ECONOMY

Shadow economy at 24 pct of GDP

The size of Greece’s shadow economy – or the part of the economy not accounted for in official statistics – reached 24 percent of the country’s gross domestic product in 2012, or 46.4 billion euros, according to a report published yesterday by the Institute of Economic Affairs.

Three in every eight Greek workers (37.3 percent) were without social security in 2008, while the country has the highest share of illegal immigrants working in the world.

The IEA data show that the shadow economy in Greece ranged between 22.6 percent in 1989-90 and 29 percent of GDP in 1997-98, though that does not mean that it has shrunk. In 2001 the shadow economy amounted to 28.2 percent of GDP, or 41.2 billion euros. Last year it may have declined to 24 percent of GDP, but given the relative increase in the size of the economy in the middle of the last decade, it is believed to have swollen to 46.4 billion euros.

This illustrates how crucial combating the shadow economy will be toward the improvement of the country’s fiscal figures and a possible easing of austerity measures.

In the 1999-2007 period, the Greek illegal economy averaged 27.5 percent. Topping the list of 162 countries examined in the survey is Georgia, whose shadow economy averaged 65.8 percent in the same period. Yet Greece tops the list in the percentage of illegal immigrants as a part of the total employed population, reaching 4.4 percent, ahead of the US on 3.2 percent and Italy on 2 percent.

In its report, the IEA notes that the European debt crisis has highlighted all these problems in countries such as Greece, Spain and Italy, especially in matters connected to the states’ tax collection and monitoring mechanisms.

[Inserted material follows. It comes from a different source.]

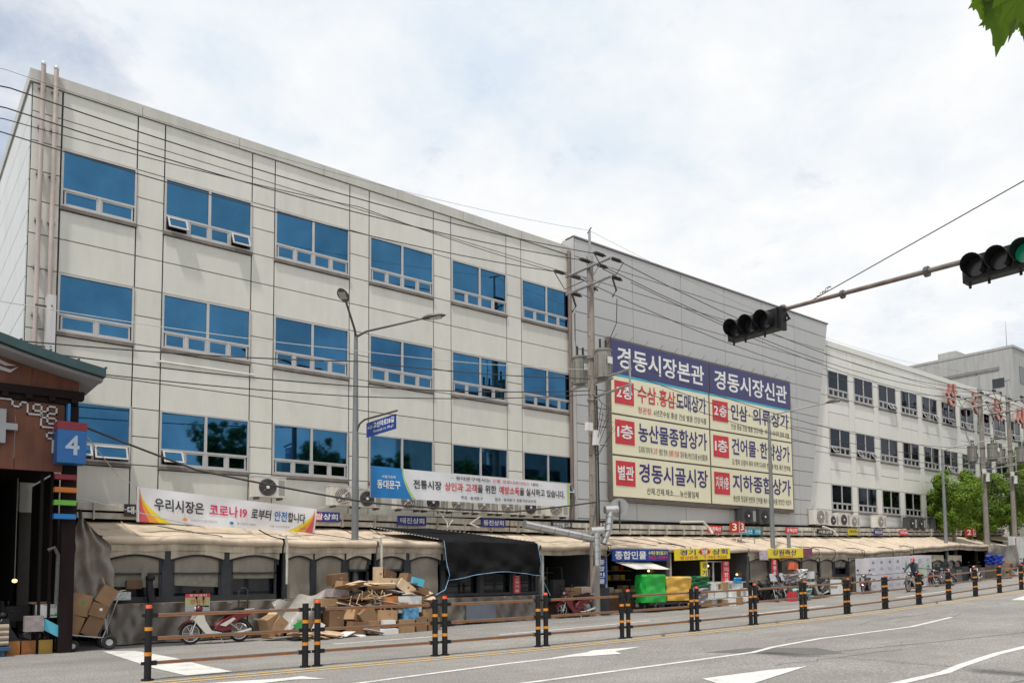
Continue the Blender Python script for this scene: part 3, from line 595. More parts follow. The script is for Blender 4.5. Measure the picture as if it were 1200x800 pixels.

The IEA attributes the growth of the illegal economy to the level of tax rates and social security contributions, the tax conscience of each society, the quality of state institutions and authorities – i.e. how corrupt the state mechanism is – the legislation regulating each labor market and the quality of service each state offers, mainly on how wage payment is conducted, i.e. in cash or via bank accounts.